Regardless you'll probably have enough Fafsa FinAid to pay for your tuition, Possibly a full scholarship, but my suggestions are only alternatives in case you hit a bump in the road. There are students here that have come for a year, and realizing this situation, leaving for the next year to finish up at some extension or community College, and then coming back.

Theres just something specific about college and our program, your GPA means squat to whoever interveiws you for a job in the industry.(though of course you want to keep your GPA up so you can continue to get a good amount of FInAId, which is why suggested the SAC plan earlier, that way you can focus full on you degree after you get that crap out of the way) Your portfolio is the result of your time here at UIW in the program, for a person with big dreams, it is quintessentially the very thing that will determine what happens to you after you've recieve your dimploma.

Phew. ok thats enough. good luck I'll cya I'm gonna go play videogames now.

March 27th, 2004, 11:31
Thanks, and that leads me to my next question.

What kind of scholarships are available; if any, for this degree?

My cousin got a full scholarship last year for your nursing program, do you guys have anything like that here?

Now that I have been looking at expenses, I have sort of realized how SAC could really come in handy. :P

March 27th, 2004, 19:46
Man I ask Watkins that all the time.
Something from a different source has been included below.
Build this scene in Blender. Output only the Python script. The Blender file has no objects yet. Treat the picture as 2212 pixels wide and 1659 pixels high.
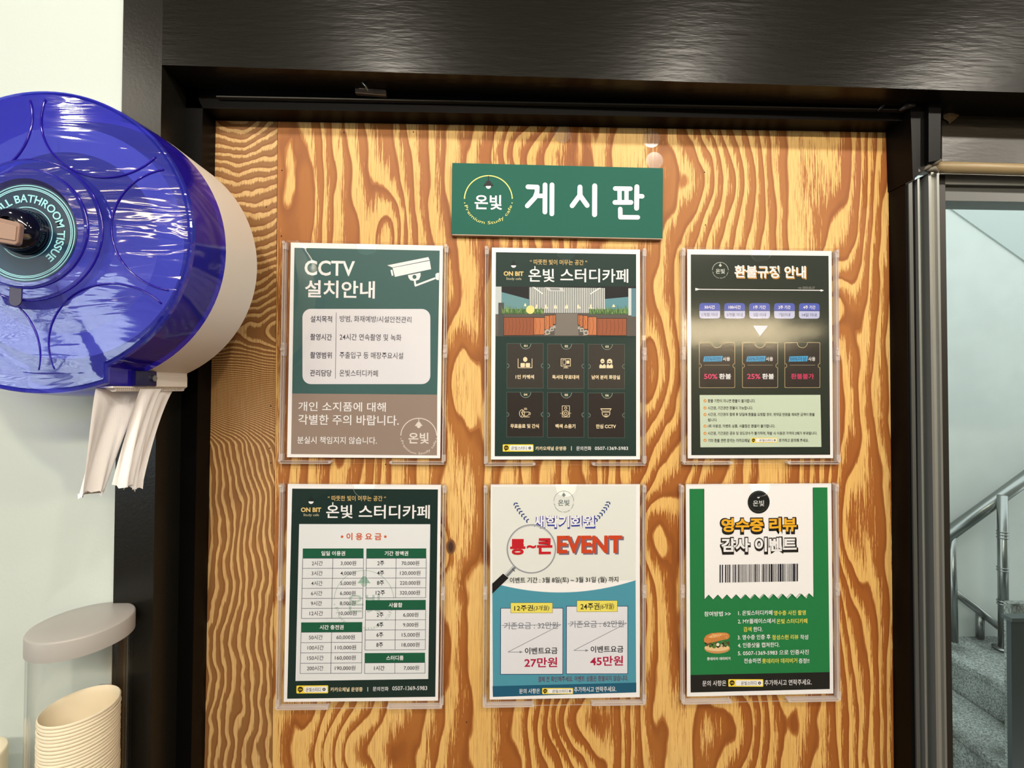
import bpy, bmesh, math, random
from mathutils import Matrix, Vector
random.seed(7)
S = bpy.context.scene
COL = S.collection
PI = math.pi

# ------------------------------------------------------------------ camera
F = 950.0
CAMZ = 1.5
yaw, pit, rol = math.radians(1.66529), math.radians(0.75945), math.radians(-0.30411)
def mm3(a, b): return [[sum(a[i][k]*b[k][j] for k in range(3)) for j in range(3)] for i in range(3)]
cy, sy, cp, sp, cr, sr = math.cos(yaw), math.sin(yaw), math.cos(pit), math.sin(pit), math.cos(rol), math.sin(rol)
RR = mm3([[cr, sr, 0], [-sr, cr, 0], [0, 0, 1]], mm3([[1, 0, 0], [0, cp, sp], [0, -sp, cp]], [[cy, 0, -sy], [0, 1, 0], [sy, 0, cy]]))
def W(px, py, Y):
    """world point that lies at pixel (px, py) on the vertical plane at distance Y"""
    d = [(px-1106)/F, (py-829.5)/F, 1.0]
    v = [sum(d[i]*RR[i][j] for i in range(3)) for j in range(3)]
    k = Y/v[2]
    return Vector((v[0]*k, Y, CAMZ-v[1]*k))
def b2(v): return Vector((v[0], v[2], -v[1]))
rx, ry, rz = b2(RR[0]), -b2(RR[1]), -b2(RR[2])
cam = bpy.data.cameras.new('camera'); cam.sensor_width = 36; cam.lens = 36*F/2212
cam.clip_start = .02
co = bpy.data.objects.new('camera', cam); COL.objects.link(co)
co.matrix_world = Matrix(((rx.x, ry.x, rz.x, 0), (rx.y, ry.y, rz.y, 0), (rx.z, ry.z, rz.z, CAMZ), (0, 0, 0, 1)))
S.camera = co
# ------------------------------------------------------------------ world, light, exposure
w = bpy.data.worlds.new('world'); S.world = w; w.use_nodes = True
w.node_tree.nodes['Background'].inputs[0].default_value = (.93, .98, .97, 1)
w.node_tree.nodes['Background'].inputs[1].default_value = 1.7
S.view_settings.view_transform = 'Standard'; S.view_settings.look = 'None'
S.view_settings.exposure = 0.45; S.view_settings.gamma = 1
S.view_settings.use_curve_mapping = False
S.cycles.transparent_max_bounces = 24
S.cycles.max_bounces = 8
S.cycles.caustics_reflective = False; S.cycles.caustics_refractive = False
WINDOW_STRENGTH = 6.8
SPOT_W = 15.0
LINEAR_STRENGTH = 14.0
def spot(x, y, z, p, ang=172, col=(1, .92, .80), r=.03):
    l = bpy.data.lights.new('downlight', 'SPOT'); l.energy = p; l.color = col; l.spot_size = math.radians(ang); l.spot_blend = .3; l.shadow_soft_size = r
    o = bpy.data.objects.new('downlight_lamp', l); COL.objects.link(o); o.location = (x, y, z); return o
SPOTS = [(-1.25, -.37), (-.35, -.36), (.56, -.33), (1.45, -.36), (3.4, -2.06), (2.4, -.36)]  # the lamp left of the sign is added to light the posters
for i, (x, y) in enumerate(SPOTS): spot(x, y, 2.46, SPOT_W*(.45 if i == 0 else 1))
al = bpy.data.lights.new('added_fill_light', 'AREA'); al.shape = 'RECTANGLE'; al.size = 2.4; al.size_y = .06; al.energy = 25; al.color = (1, .94, .84)  # added fill that lights the board from the front
alo = bpy.data.objects.new('added_fill_light', al); COL.objects.link(alo); alo.location = (.1, -1.2, 2.44); alo.rotation_euler = (math.radians(35), 0, 0)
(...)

Sadly no there arent any. But I think I have seen one for film though called the World Studios scholarship but you have to be an active student with an already completed production. At the moment there are only contests that we can somewhat rely on. There are no scholarships at the moment for our program. Gosh I wish.

Right now,there is no specific scholarship available btu the acedemic ones you get when you enter in and hte grants you recieve from fafsa.